Material provided.
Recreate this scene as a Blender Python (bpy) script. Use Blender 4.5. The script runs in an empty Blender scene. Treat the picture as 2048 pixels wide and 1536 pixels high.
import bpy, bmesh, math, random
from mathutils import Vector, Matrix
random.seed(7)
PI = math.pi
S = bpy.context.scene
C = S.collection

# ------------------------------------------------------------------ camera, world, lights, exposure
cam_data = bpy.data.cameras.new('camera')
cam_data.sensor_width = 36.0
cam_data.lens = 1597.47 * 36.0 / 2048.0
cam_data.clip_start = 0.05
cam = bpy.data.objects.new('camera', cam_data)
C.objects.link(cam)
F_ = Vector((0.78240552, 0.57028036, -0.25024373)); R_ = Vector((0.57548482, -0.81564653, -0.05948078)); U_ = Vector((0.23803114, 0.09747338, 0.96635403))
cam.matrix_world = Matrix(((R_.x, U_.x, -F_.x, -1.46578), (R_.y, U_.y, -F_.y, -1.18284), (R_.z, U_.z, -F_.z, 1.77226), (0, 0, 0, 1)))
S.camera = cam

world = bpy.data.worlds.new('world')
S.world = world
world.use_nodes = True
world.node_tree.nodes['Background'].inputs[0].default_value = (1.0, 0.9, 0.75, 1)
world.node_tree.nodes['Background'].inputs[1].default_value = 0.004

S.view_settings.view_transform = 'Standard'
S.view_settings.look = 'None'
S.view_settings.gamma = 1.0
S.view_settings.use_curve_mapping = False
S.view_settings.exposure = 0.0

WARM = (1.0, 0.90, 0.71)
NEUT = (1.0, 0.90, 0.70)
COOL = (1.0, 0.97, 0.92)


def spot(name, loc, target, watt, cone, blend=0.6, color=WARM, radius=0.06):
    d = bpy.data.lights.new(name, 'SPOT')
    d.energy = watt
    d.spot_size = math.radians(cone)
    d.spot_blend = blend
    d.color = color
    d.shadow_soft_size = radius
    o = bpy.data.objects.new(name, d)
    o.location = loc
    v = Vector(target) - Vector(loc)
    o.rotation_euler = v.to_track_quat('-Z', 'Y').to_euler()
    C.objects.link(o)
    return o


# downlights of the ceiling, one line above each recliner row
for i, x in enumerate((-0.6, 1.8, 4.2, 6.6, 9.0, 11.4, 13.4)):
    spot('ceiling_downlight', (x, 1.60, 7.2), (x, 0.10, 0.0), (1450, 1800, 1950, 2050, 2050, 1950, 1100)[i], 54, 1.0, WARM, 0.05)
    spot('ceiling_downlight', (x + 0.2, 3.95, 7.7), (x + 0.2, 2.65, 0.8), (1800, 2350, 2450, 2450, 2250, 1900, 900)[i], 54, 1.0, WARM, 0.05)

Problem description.
Repeat the data above exactly.

Exercise solution.
Recreate this scene as a Blender Python (bpy) script. Use Blender 4.5. The script runs in an empty Blender scene. Treat the picture as 2048 pixels wide and 1536 pixels high.
import bpy, bmesh, math, random
from mathutils import Vector, Matrix
random.seed(7)
PI = math.pi
S = bpy.context.scene
C = S.collection

# ------------------------------------------------------------------ camera, world, lights, exposure
cam_data = bpy.data.cameras.new('camera')
cam_data.sensor_width = 36.0
cam_data.lens = 1597.47 * 36.0 / 2048.0
cam_data.clip_start = 0.05
cam = bpy.data.objects.new('camera', cam_data)
C.objects.link(cam)
F_ = Vector((0.78240552, 0.57028036, -0.25024373)); R_ = Vector((0.57548482, -0.81564653, -0.05948078)); U_ = Vector((0.23803114, 0.09747338, 0.96635403))
cam.matrix_world = Matrix(((R_.x, U_.x, -F_.x, -1.46578), (R_.y, U_.y, -F_.y, -1.18284), (R_.z, U_.z, -F_.z, 1.77226), (0, 0, 0, 1)))
S.camera = cam

world = bpy.data.worlds.new('world')
S.world = world
world.use_nodes = True
world.node_tree.nodes['Background'].inputs[0].default_value = (1.0, 0.9, 0.75, 1)
world.node_tree.nodes['Background'].inputs[1].default_value = 0.004

S.view_settings.view_transform = 'Standard'
S.view_settings.look = 'None'
S.view_settings.gamma = 1.0
S.view_settings.use_curve_mapping = False
S.view_settings.exposure = 0.0

WARM = (1.0, 0.90, 0.71)
NEUT = (1.0, 0.90, 0.70)
COOL = (1.0, 0.97, 0.92)


def spot(name, loc, target, watt, cone, blend=0.6, color=WARM, radius=0.06):
    d = bpy.data.lights.new(name, 'SPOT')
    d.energy = watt
    d.spot_size = math.radians(cone)
    d.spot_blend = blend
    d.color = color
    d.shadow_soft_size = radius
    o = bpy.data.objects.new(name, d)
    o.location = loc
    v = Vector(target) - Vector(loc)
    o.rotation_euler = v.to_track_quat('-Z', 'Y').to_euler()
    C.objects.link(o)
    return o


# downlights of the ceiling, one line above each recliner row
for i, x in enumerate((-0.6, 1.8, 4.2, 6.6, 9.0, 11.4, 13.4)):
    spot('ceiling_downlight', (x, 1.60, 7.2), (x, 0.10, 0.0), (1450, 1800, 1950, 2050, 2050, 1950, 1100)[i], 54, 1.0, WARM, 0.05)
    spot('ceiling_downlight', (x + 0.2, 3.95, 7.7), (x + 0.2, 2.65, 0.8), (1800, 2350, 2450, 2450, 2250, 1900, 900)[i], 54, 1.0, WARM, 0.05)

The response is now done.